Cinema is said to be one of the most important and influential social institutions of our time. It has grown to be a standard reference point for most kinds of discourses or discussions(Dyer, Hill & Gibson, 2000). The Indian film industry, for instance, is the biggest in the world churning out dozens of films belonging to different genres every year. Apart from the mainstream Hindi movies, regional cinema is also doing a flourishing business with many of the art films grabbing numerous International awards at various film festivals across the globe. Some of the prominent regional film industries include those of Tamil, Malayalam, Telugu, Bengali, Punjabi, Marathi and Assamese film industry. A good film is always characterised by a well-written script, right direction, brilliant acting and use of mind-blowing visual effects whenever necessary. People are always looking for stories that would pull at their heartstrings, stories that would bring a social-cultural change in society and focus more on socially relevant issues. Very often, the protagonist of the films would be essayed by a male while the woman would play second fiddle. However, times are changing, and women have come to occupy an important place as far as depiction of such issues is concerned (Thoraval, 2000).

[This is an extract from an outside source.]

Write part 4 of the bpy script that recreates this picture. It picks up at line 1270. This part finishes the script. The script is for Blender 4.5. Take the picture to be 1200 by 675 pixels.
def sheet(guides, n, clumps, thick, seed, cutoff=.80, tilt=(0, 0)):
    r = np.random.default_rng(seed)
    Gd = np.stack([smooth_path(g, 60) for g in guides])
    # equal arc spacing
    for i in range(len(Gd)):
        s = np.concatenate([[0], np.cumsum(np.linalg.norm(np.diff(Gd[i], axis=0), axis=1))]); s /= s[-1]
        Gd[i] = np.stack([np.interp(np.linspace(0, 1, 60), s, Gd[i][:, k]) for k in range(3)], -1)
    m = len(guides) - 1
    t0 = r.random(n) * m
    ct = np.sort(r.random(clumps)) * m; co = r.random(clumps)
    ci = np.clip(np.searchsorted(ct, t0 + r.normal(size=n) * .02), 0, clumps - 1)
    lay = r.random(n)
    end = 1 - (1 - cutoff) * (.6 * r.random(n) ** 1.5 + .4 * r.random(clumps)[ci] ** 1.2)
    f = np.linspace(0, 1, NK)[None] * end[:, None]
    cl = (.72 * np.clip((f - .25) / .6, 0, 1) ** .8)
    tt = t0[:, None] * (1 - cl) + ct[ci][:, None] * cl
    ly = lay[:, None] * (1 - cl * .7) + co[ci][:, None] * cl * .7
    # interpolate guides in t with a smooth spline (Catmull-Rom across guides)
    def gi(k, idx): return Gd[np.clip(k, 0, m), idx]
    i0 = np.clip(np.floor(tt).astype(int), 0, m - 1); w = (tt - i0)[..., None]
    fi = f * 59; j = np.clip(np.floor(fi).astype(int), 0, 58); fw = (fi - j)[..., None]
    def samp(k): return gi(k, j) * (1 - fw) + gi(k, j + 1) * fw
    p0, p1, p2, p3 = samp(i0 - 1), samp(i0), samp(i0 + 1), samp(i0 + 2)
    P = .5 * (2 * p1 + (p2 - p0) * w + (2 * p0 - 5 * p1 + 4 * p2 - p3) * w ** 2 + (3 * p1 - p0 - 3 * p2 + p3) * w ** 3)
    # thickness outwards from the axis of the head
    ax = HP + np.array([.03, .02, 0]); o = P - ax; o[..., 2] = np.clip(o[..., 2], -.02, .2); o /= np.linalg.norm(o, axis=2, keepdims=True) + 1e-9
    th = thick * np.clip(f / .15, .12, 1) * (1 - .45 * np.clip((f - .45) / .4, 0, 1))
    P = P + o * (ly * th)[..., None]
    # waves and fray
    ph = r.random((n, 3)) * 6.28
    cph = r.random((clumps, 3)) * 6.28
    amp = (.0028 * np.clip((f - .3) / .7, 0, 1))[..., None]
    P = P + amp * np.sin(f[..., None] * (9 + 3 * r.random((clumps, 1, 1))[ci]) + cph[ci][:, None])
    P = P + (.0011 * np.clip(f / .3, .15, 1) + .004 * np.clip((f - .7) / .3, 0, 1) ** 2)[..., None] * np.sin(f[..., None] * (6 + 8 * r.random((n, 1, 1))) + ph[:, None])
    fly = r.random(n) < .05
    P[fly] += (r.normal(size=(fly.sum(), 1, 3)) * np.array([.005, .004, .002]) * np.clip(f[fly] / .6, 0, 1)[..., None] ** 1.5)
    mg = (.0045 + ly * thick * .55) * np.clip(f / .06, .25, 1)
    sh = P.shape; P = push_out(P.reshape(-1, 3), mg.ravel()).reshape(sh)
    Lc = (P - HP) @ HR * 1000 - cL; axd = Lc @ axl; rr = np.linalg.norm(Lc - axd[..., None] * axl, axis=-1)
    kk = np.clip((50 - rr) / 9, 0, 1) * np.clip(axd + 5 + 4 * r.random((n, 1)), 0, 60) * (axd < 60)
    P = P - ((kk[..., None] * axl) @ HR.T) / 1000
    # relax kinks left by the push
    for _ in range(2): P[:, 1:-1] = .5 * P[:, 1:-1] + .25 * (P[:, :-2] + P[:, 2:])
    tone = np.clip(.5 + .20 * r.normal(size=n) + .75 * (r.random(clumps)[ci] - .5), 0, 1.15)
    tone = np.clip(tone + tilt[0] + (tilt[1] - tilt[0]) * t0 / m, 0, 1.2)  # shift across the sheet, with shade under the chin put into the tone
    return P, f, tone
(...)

Alam Ara (1931) did have a more significant role for a female. Achyutkanya (1936) challenged the constraints of casteism while highlighting individual desire. Interestingly the film throws light on the love affair between a Dalit woman(Played by Devika Rani)and that of a Brahmin hero (played by Ashok Kumar). And who can forget the iconic scene in Mother India (1957) when Nargis shoots her son to save Radha(a character) from being kidnapped by him. All these show women in path-breaking roles that might have been impossible to foresee in the early and late 30s. Nevertheless, women have always looked as mere objects, and their characters have reprised to show them as a traditional Indian woman whose role confined with the four walls of the house.